I left my phone under my pillow last night and woke up to coins underneath it. It must have been the Blue-tooth fairy.
How does a computer learn something new?
Bit by bit.
I like to write jokes down and store them on my phone, so that I can tell them to him later.
I call it my Dad-abase.
Why did the computer wear glasses?
To improve its web sight.
Why are boy keyboards scared of girl keyboards?
They don't want to get qwerties.
What happened to the girl's phone when she was getting a perm done? She got a frizzy signal.
Why is it so hard to contact a pirate? He leaves his phone off the hooks.

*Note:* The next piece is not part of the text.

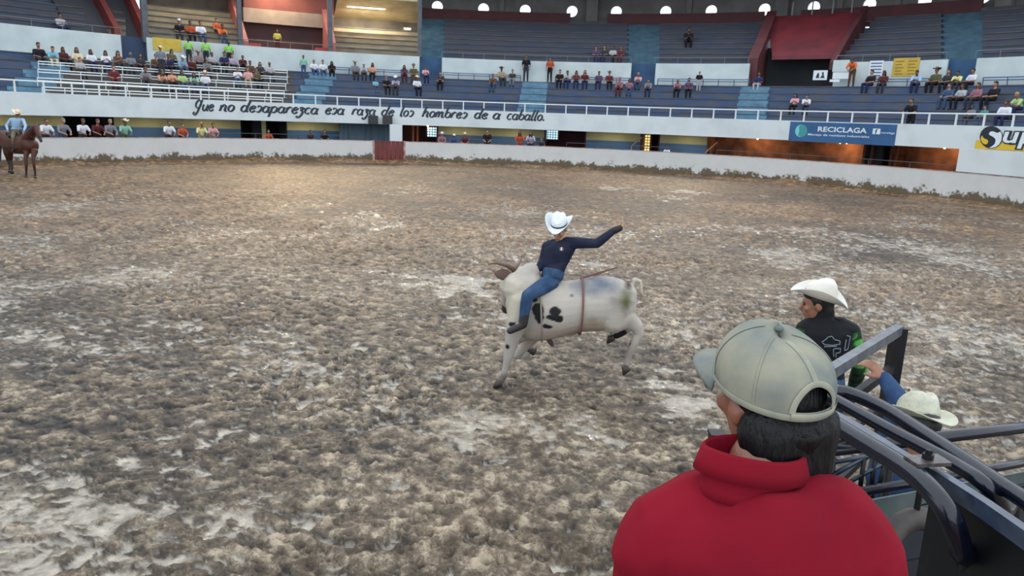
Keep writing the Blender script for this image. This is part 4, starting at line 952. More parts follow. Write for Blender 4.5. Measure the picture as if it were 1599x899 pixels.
mb = MB(); mb.ring(rr - .004, rr, 2.82, 3.10, t0 - Wd * .858 / RF, t0 - Wd * .79 / RF, .01); back_to(mb.build('letter_tile', M_W, bn))
back_to(text_on('f', 0, t0 - Wd * .81 / RF, 2.83, .25, .14, rr - .006, _mats['banner_blue'], bn, 'tile_letter', .03))
back_to(text_on('reciclaga', 0, t0 - Wd * .865 / RF, 2.83, .13, Wd * .125, rr, M_W, bn, 'page_name', .006))
def disc(t, z, rx, rz, r, m, name, parent, L_, n=24, f=None):
    mb = MB(); P = f or [(cos(2 * pi * k / n), sin(2 * pi * k / n)) for k in range(n)]
    mb.add([pol(t - x * rx / r, r, z + y * rz) for x, y in P], [tuple(range(len(P)))]); return back_to(mb.build(name, m, parent), L_)
tl = t0 - Wd * .115 / RF
disc(tl, 2.84, .34, .34, rr, mat('logo_sea_green', (62, 150, 150), .6), 'logo_disc', bn, Lb)
disc(tl, 2.84, .34, .34, rr - .004, mat('logo_pale_aqua', (120, 206, 206), .6), 'logo_crescent', bn, Lb, f=[(cos(radians(a)), sin(radians(a))) for a in range(90, 271, 15)] + [(-.35 * cos(radians(a)), sin(radians(a))) for a in range(270, 89, -15)][1:-1] if False else [(cos(radians(a)), sin(radians(a))) for a in range(90, 271, 15)] + [(-.42, -.7), (-.30, 0), (-.42, .7)])
# yellow and white sign at the right end
t0, t1 = th_at(1525, RF, 2.8), th_at(1640, RF, 2.8); sg = thing('sign_board', 'yellow sign with a large black round S emblem at the right end of the parapet', 'sign', pol((t0 + t1) / 2, RF, 2.3)); Ls = sg.location.copy()
def cp(px, py, r): t, z = on_cyl(px, py, r); return t, z
rs = RF - .03; mb = MB(); za = cp(1530, 219, rs)[1]; zb = cp(1530, 232.3, rs)[1]
mb.ring(RF - .028, RF - .012, zb, za, t1, t0, .01); back_to(mb.build('yellow_panel', mat('sign_yellow', (226, 186, 48), .6), sg), Ls)
def px_poly(P, dr, m, name, sx0=1500, sy0=180, sc=12.84):
    mb = MB(); r = RF - .03 - dr; pts = [pol(*[(q := on_cyl(sx0 + x / sc, sy0 + y / sc, r))[0], r, q[1]]) for x, y in P]
    mb.add(pts, [tuple(range(len(P)))]); return back_to(mb.build(name, m, sg), Ls)
px_poly([(615 + 232 * cos(2 * pi * k / 30), 440 + 226 * sin(2 * pi * k / 30)) for k in range(30)], .004, mat('sign_black', (24, 34, 46), .5), 'emblem_disc')
px_poly([(565, 372), (590, 330), (640, 318), (690, 335), (725, 352), (760, 345), (792, 325), (815, 350), (828, 420), (815, 510), (770, 585), (700, 635), (620, 655), (575, 648), (630, 620), (680, 575), (702, 510), (690, 462), (640, 425), (590, 400)], .008, M_W, 'emblem_white_field')
px_poly([(432, 398), (448, 440), (480, 468), (525, 482), (552, 510), (548, 552), (515, 580), (470, 578), (430, 545), (405, 490), (408, 440)], .008, _mats['sign_yellow'], 'emblem_yellow_field')
q0, q1 = on_cyl(1565, 224, rs), on_cyl(1619, 236, rs)
for off, m, dr, nm in ((.075, _mats['sign_black'], .012, 'letter_outline'), (.015, M_W, .018, 'letters')):
    e_ = .05 if off > .05 else 0
    back_to(text_on('up', 0, q0[0] + e_ / RF, on_cyl(1590, 232, rs)[1] - e_, .70 + 2 * e_, (q0[0] - th_at(1617, rs, 2.7)) * RF + 2 * e_, rs - dr, m, sg, nm, off, .12), Ls)
# two loudspeakers hung under the parapet
for px, w_ in ((582.5, 'left'), (605, 'right')):
    t, z = on_cyl(px, 187, RF - .3); o = thing('loudspeaker', f'{w_} one of two dark grey box loudspeakers hanging in front of the parapet', 'speaker', pol(t, RF - .3, z), t + pi / 2, 'hanging loudspeakers')
    mb = MB(); mb.box((0, .05, 0), (.58, .36, .52)); mb.build('cabinet', mat('speaker_grey', (58, 62, 64), .7), o)
    mb = MB(); mb.box((0, .24, 0), (.52, .02, .46)); mb.build('grille', mat('speaker_grille', (44, 46, 50), .6, bump=.5, scale=60), o)
    mb = MB(); mb.box((0, -.2, .2), (.08, .2, .3)); mb.build('bracket', M_GREYST, o)
# boards, posters and banners on the inner wall
def flat(name, label, cat_, p, q, r, m, th_=.02):
    (ta, za), (tb, zb_) = on_cyl(p[0], p[1], r), on_cyl(q[0], q[1], r); o = thing(name, label, cat_, pol((ta + tb) / 2, r, zb_)); mb = MB(); mb.ring(r - th_, r, zb_, za, tb, ta, .01); x = mb.build('sheet', m, o); x.location = -o.location; return o, (ta, tb, za, zb_)
rw = R2 - .01
o, (ta, tb, za, zb_) = flat('banner', 'yellow banner on the white wall behind the white benches', 'banner', (238, 58), (284, 81), rw, mat('banner_yellow', (214, 186, 72), .7, col2=(196, 168, 60), scale=2))
o, (ta, tb, za, zb_) = flat('banner', 'yellow printed banner on the white wall right of the lined poster', 'banner', (1396, 91), (1433, 119), rw, mat('banner_warm_yellow', (206, 176, 66), .7, col2=(190, 158, 60), scale=2))
for k in range(5):
    for s in range(2):
        a = ta + (tb - ta) * (.10 + .48 * s); b = ta + (tb - ta) * (.42 + .48 * s - .06 * (k % 2)); zz = za + (zb_ - za) * (.15 + .17 * k)
        mb = MB(); mb.ring(rw - .03, rw - .022, zz - .06, zz, b, a, .02); x = mb.build('print_line', mat('ochre_print', (150, 122, 48), .7), o); x.location = -o.location
o, (ta, tb, za, zb_) = flat('poster', 'white poster with blue printed lines left of the yellow banner', 'poster', (1359, 95), (1377, 120), rw, M_W)
for k in range(5):
    zz = za + (zb_ - za) * (.12 + .19 * k); mb = MB(); mb.ring(rw - .03, rw - .022, zz - .07, zz, tb + (ta - tb) * .1, ta - (ta - tb) * .1, .02); x = mb.build('print_line', mat('blue_print', (84, 110, 150), .7), o); x.location = -o.location
rbd = ROW[5][0] + .5
o, (ta, tb, za, zb_) = flat('board', 'small white board with black figures leaning at the mouth of the red-hooded entrance', 'board', (1271, 110), (1291, 125), rbd, M_W, .04)
def bl(P): 
    mb = MB(); mb.add([pol(ta + (tb - ta) * x, rbd - .045, zb_ + (za - zb_) * y) for x, y in P], [tuple(range(len(P)))]); x = mb.build('print_figure', M_LET, o); x.location = -o.location
bl([(.2, .2), (.45, .2), (.42, .6), (.36, .8), (.26, .6)]); bl([(.5, .2), (.85, .2), (.76, .5), (.72, .85), (.6, .8), (.64, .5)])
o, _ = flat('board', 'long low white board in front of the vendor in orange', 'board', (1301, 113), (1327, 123), rbd, M_W, .04)
o, _ = flat('board', 'small white panel below the long white board', 'board', (1296, 124), (1311, 128), ROW[5][0] + .1, M_W, .04)
o, _ = flat('board', 'tall pale board beside the dark entrance, behind the long white board', 'board', (1302, 94), (1325, 112), ROW[5][0] + .85, M_INNER, .04)
# glazed block grids in the passage doorways
def grid(px0, px1, py0, py1, nx, nz, r, glow, lab, dark):
    (ta, za), (tb, zb_) = on_cyl(px0, py0, r), on_cyl(px1, py1, r); o = thing('grid_window', lab, 'window', pol((ta + tb) / 2, r, zb_)); L_ = o.location.copy()
    mb = MB(); mb.ring(r + .05, r + .1, zb_ - .05, za + .05, tb - .003, ta + .003, .02); x = mb.build('frame', dark, o); x.location = -L_
    for i in range(nx):
        for k in range(nz):
            a = ta + (tb - ta) * (i + .14) / nx; b = ta + (tb - ta) * (i + .86) / nx; c = zb_ + (za - zb_) * (k + .14) / nz; d = zb_ + (za - zb_) * (k + .86) / nz
            mb = MB(); mb.ring(r, r + .06, c, d, b, a, 1); x = mb.build('pane', glow, o); x.location = -L_
GLB = mat('daylit_glass_block', (190, 226, 240), .3, emit=((176, 220, 240), .9)); GLY = mat('lamplit_glass_block', (240, 214, 150), .3, emit=((236, 204, 130), .8))
grid(667, 683, 198, 214, 4, 4, RC + 1.0, GLB, 'grid of daylit glass blocks in the dark doorway right of the red gate', M_DARK)
grid(852, 871, 203, 218, 5, 4, RC + 1.0, GLB, 'grid of daylit glass blocks in the maroon doorway right of the painted sentence', M_REDDK)
grid(1003, 1014, 210, 236, 3, 6, RC + 1.0, GLY, 'tall narrow grid of lamp-lit glass blocks in the third doorway', M_REDDK)
# diagonal stair rail and plants at the foot of the barrier
for (x0, y0), (x1, y1), lab in (((986, 228), (1003, 214), 'slanting white handrail beside the narrow lamp-lit grid'), ((1102, 238), (1120, 222), 'slanting pale brace at the left end of the orange passage')):
    a, za = on_cyl(x0, y0, RC - .6); b, zb_ = on_cyl(x1, y1, RC - .6); o = thing('handrail', lab, 'handrail', pol(a, RC - .6, .42)); mb = MB(); mb.tube([pol(a, RC - .6, za), pol(b, RC - .6, zb_)], .05, 6); x = mb.build('rail', mat('pale_timber', (200, 170, 150), .6), o); x.location = -o.location
    mb = MB(); mb.tube([pol(a, RC - .6, .42), pol(a, RC - .6, za)], .03, 6); x = mb.build('post', _mats['pale_timber'], o); x.location = -o.location
# handrail lines in the passage
pr = thing('passage_rail', 'thin pipe rail standing behind the barrier in the passage', 'railing', pol(radians(90), RB + .35, .42)); L_ = pr.location.copy(); M_GREYST = mat('dull_pipe', (74, 74, 76), .6)
for p0, p1 in ((330, 530), (700, 850), (885, 1110), (1120, 1490)):
    a, b = th_at(p1, RB + .4, 1.6), th_at(p0, RB + .4, 1.6); n = max(4, int((b - a) / .02)); mb = MB(); mb.tube([pol(a + (b - a) * i / n, RB + .36, 1.58) for i in range(n + 1)], .016, 5); x = mb.build('rail', M_GREYST, pr); x.location = -L_
    n = max(2, int((b - a) / .09))
    for i in range(n + 1): mb = MB(); t = a + (b - a) * i / n; mb.tube([pol(t, RB + .36, .42), pol(t, RB + .36, 1.58)], .015, 5); x = mb.build('post', M_GREYST, pr); x.location = -L_
M_WEED = mat('dry_weeds', (120, 118, 72), .9)
for px, py, h, lab in ((1150, 277, .55, 'tall dry weed clump at the foot of the barrier under the orange passage'), (1384, 300, .5, 'thin dry weed stalk at the barrier foot left of the white infill wall'), (1075, 272, .3, 'low weed tuft at the barrier foot right of the puddles')):
    t = th_at(px, RB - .12, .2); P = pol(t, RB - .38, .10); mb = MB()
    for k in range(26 if h > .52 else 8):
        a = random.uniform(0, 2 * pi); q = Vector((cos(a), sin(a), 0)) * random.uniform(.02, .22 * h * 2); b = Vector((random.uniform(-.1, .1), random.uniform(-.1, .1), 0)); hh = h * random.uniform(.5, 1)
        mb.tube([b, b + q * .4 + Vector((0, 0, hh * .6)), b + q + Vector((0, 0, hh))], [.012, .009, .003], 4)
    tag(mb.build('dry_weed', M_WEED, loc=P), lab, 'weed')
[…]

Why did the computer spy get fired?
She couldn't hack it.
Why did the telecommuter lose his job? He had to many hang ups.
Autocorrect has become my worst enema.
How did the computer hackers get away from the scene of crime?
They just ransomware.
Why didn't the cell phone wear his glasses? He lost his contacts.
I heard that starting next year, keyboards will no longer be sold with italics...
But it was a bold-faced lie.
On a keyboard, nothing is under control.
Today I Learned I should NOT have my password be the name of my cat.
I then turned to my cat and said, "Well, wJ:cg/v&A;6BTt, I guess it's back to the drawing board."
I can relate to my computer so much. Even I go to sleep after 25mins of inactivity.
What is a tiny cell phone called? A microphone.
I was testing the speaker phone on the intercom on our landline with my father yesterday.
It started to make that annoying noise. My old man said it was too close to call.
Just can't get away from my broken keyboard. There's no escape.